China has been consistently looking to crack into NVIDIA's CUDA, and one of the proposed workarounds is defintely worth highlighting.
China's Semiconductor Official Advises the Domestic AI Industry To Shift Towards Software-Defined Chips
When Jensen is asked about what one of the biggest reasons is behind NVIDIA's dominance in the AI industry, he always refers to CUDA as the "strongest moat", saying that the persistent work done in uplifting the software ecosystem is what distinguishes Team Green from others. And it appears that China is worried about its industry's reliance on CUDA, which is why Wei Shaojun, an executive at the China Semiconductor Industry Association, says Beijing should develop alternatives to CUDA and other components sourced from the West.
Even if our own technology is not good enough at the start, it must still be used. Trial and error may not succeed, but without trying, we will certainly fall behind.
- Wei Shaojun
Talking about CUDA in particular, Shaojun says China should probably stop focusing on creating a direct alternative to the software and instead adopt a strategy that hasn't been discussed much. He proposes the idea of a "software-defined chip", or SDC, where the focus is on moving the compute intelligence towards the software, instead of a pre-layout hardware configuration. Right now, developers are inclined towards CUDA due to the ecosystem's maturity, which indirectly binds them to NVIDIA's hardware. However, an SDC flips the game, and we'll talk about the 'how' next.

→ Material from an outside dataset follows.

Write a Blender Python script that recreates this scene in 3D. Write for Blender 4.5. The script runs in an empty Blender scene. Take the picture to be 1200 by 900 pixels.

With an SDC, developers wouldn't need the 'CUDA' layer to perform their computations; instead, the chips are configured with a reconfigurable grid that uses the configuration bitstream generated by the compiler. In simpler terms, what this means is that neither the compiler nor the source-level representation of the code depends on an ISA; instead, it is much more flexible. Compared to GPUs, which operate through a dedicated scheduler, SDCs rely on deterministic compilation, meaning every data movement down to the clock cycle is tracked.
The overhead of creating translation layers and independent ecosystems that aim to replicate CUDA's success is too high, according to Professor Wei Shaojun, who suggests the SDC route is a viable bet for China. If you have realized it by now, SDC's reliance on the compiler is what makes this effort a 'nightmare', and it includes routing and branching issues along with structural changes that defy the norms of hardware engineering. Popular examples of SDCs include SambaNova's RDUs and Groq's LPU units, but they are designed to complement specific workloads rather than replace GPUs entirely.